Data provided:
——

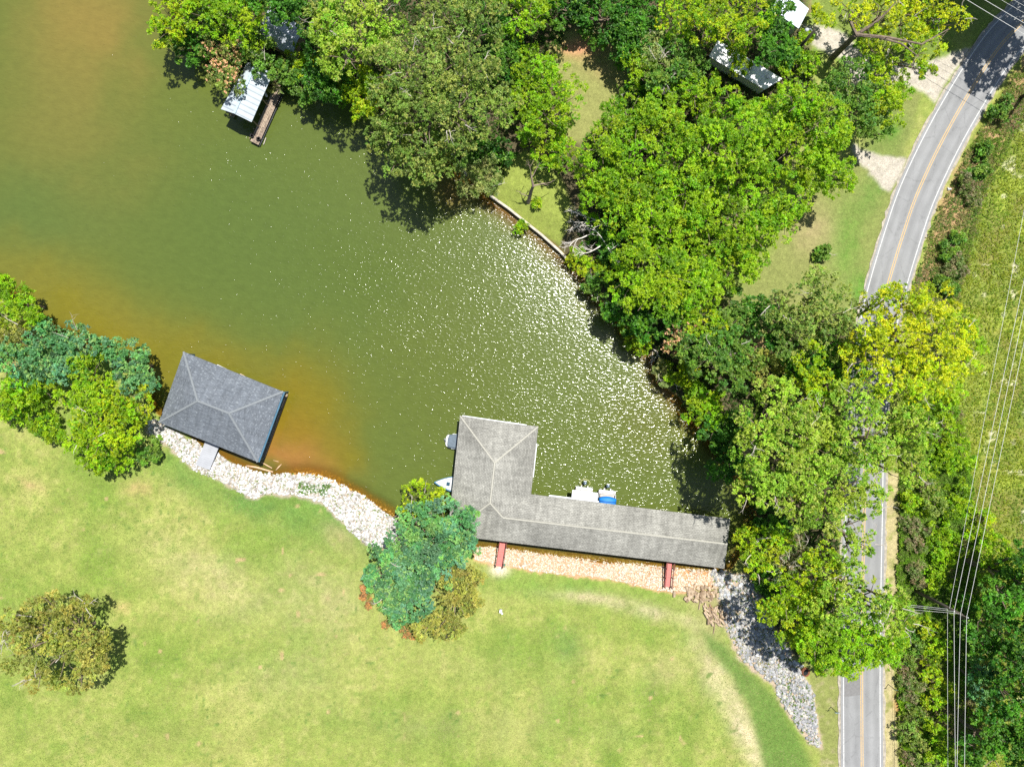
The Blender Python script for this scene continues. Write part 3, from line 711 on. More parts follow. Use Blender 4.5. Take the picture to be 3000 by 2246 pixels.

——

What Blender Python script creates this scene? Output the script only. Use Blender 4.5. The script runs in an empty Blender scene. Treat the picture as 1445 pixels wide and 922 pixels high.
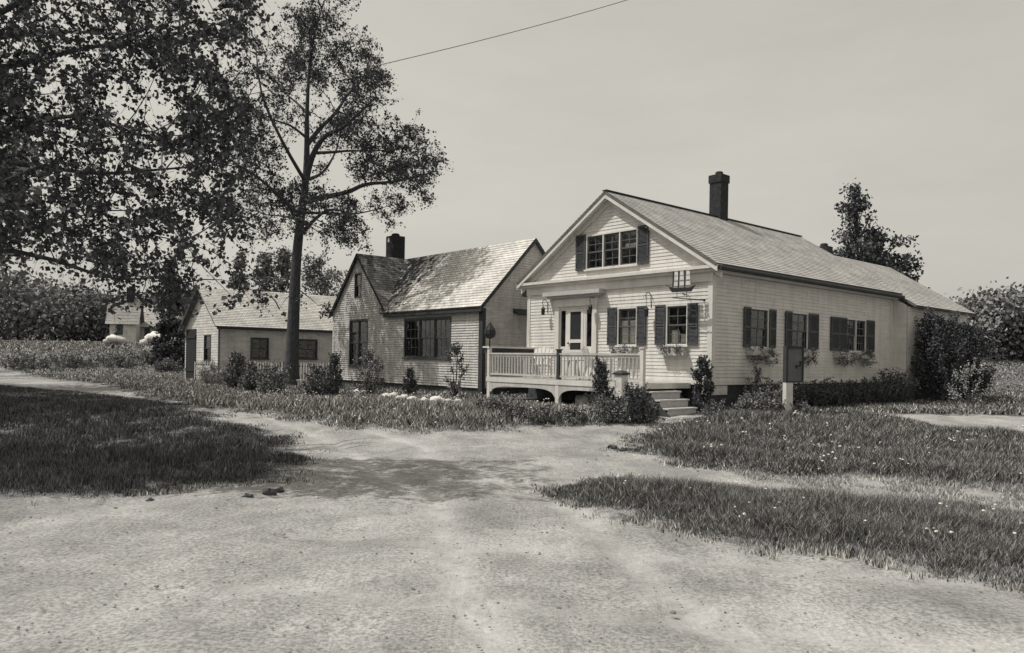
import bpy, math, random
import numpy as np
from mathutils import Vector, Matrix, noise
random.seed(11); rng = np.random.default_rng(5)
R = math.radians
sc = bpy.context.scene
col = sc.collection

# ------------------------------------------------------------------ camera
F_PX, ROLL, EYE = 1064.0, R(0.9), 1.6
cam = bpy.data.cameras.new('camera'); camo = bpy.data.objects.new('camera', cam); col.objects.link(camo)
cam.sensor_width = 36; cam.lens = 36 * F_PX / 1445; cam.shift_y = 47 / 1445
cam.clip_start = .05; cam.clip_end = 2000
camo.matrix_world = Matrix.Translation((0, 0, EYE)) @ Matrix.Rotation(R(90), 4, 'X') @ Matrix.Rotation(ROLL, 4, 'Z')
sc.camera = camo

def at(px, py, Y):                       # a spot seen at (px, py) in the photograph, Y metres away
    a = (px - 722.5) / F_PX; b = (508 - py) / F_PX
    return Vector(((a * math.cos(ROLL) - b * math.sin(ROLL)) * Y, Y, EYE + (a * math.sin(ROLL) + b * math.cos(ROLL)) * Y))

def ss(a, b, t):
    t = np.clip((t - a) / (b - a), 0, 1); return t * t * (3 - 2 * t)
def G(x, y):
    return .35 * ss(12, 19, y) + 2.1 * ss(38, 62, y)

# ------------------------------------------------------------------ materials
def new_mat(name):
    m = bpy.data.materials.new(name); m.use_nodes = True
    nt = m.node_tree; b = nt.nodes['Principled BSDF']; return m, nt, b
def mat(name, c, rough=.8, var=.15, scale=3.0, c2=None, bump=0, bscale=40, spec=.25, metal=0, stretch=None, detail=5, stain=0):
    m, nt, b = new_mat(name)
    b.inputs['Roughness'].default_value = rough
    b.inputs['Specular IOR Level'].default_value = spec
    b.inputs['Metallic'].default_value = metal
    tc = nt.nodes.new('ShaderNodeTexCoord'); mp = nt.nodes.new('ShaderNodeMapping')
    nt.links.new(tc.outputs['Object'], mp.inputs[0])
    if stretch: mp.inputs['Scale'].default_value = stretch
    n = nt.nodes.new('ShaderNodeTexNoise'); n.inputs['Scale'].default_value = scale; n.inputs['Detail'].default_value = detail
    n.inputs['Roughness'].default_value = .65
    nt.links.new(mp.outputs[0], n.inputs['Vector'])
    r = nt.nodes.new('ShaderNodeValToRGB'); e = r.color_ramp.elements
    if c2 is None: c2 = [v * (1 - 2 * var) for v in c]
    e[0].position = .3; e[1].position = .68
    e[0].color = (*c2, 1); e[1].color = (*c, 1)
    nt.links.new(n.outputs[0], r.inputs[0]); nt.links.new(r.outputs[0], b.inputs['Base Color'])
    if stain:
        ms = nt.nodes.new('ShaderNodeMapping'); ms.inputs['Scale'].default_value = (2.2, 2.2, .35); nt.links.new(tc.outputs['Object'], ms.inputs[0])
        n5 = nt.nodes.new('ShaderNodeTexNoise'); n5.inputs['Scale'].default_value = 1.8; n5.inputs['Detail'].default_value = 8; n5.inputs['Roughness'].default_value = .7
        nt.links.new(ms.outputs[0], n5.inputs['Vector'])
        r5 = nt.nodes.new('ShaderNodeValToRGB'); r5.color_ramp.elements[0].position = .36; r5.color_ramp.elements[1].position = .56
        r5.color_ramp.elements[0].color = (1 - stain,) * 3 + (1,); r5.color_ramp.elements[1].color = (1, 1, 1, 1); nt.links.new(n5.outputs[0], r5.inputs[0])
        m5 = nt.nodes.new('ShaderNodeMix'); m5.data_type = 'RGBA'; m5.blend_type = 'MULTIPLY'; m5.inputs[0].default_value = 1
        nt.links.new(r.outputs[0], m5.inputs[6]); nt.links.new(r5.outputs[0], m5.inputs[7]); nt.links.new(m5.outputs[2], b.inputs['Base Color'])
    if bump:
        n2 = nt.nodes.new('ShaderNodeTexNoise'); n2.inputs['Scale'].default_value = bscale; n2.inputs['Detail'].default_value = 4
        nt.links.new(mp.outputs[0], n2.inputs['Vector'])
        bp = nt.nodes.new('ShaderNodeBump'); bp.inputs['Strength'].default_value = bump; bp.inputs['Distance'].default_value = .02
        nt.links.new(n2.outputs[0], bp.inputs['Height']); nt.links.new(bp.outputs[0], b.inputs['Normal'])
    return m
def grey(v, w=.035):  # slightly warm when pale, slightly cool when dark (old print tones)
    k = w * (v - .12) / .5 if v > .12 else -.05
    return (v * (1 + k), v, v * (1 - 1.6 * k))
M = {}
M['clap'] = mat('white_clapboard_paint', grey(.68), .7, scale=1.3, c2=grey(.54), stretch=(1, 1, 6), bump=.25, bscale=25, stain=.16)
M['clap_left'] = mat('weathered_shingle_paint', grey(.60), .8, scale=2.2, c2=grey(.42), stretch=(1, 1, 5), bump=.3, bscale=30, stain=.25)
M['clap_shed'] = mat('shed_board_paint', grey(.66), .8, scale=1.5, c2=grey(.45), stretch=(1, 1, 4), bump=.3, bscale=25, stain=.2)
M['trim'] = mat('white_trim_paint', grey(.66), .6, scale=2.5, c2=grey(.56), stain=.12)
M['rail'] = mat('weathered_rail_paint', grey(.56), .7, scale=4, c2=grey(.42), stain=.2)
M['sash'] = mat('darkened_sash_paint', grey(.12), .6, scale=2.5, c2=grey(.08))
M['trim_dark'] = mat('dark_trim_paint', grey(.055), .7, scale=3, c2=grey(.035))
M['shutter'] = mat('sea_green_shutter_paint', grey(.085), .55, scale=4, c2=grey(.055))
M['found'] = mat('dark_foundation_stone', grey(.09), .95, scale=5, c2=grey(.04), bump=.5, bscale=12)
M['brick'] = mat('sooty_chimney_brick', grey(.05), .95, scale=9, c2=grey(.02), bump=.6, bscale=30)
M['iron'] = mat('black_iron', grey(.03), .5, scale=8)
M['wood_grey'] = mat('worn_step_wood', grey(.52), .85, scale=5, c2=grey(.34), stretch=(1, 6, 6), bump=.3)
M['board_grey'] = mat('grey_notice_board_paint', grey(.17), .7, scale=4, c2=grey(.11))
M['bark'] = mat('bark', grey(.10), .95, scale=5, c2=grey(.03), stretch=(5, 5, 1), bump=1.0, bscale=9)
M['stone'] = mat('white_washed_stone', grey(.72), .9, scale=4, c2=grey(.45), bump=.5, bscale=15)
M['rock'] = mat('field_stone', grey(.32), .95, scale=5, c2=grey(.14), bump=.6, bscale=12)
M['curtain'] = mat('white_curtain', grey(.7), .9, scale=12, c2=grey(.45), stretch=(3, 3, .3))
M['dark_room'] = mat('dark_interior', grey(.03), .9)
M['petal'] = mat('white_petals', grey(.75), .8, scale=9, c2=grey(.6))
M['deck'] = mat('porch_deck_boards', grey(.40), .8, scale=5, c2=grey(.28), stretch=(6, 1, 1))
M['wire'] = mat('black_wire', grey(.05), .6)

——

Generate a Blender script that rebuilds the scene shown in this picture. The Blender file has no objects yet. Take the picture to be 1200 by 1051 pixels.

——

Aim:
Reproduce exactly the lines above starting at the line containing "What Blender Python" and ending at the line containing "col = sc.collection", including both, but not the pictures.

Solution to the problem:
What Blender Python script creates this scene? Output the script only. Use Blender 4.5. The script runs in an empty Blender scene. Treat the picture as 1445 pixels wide and 922 pixels high.
import bpy, math, random
import numpy as np
from mathutils import Vector, Matrix, noise
random.seed(11); rng = np.random.default_rng(5)
R = math.radians
sc = bpy.context.scene
col = sc.collection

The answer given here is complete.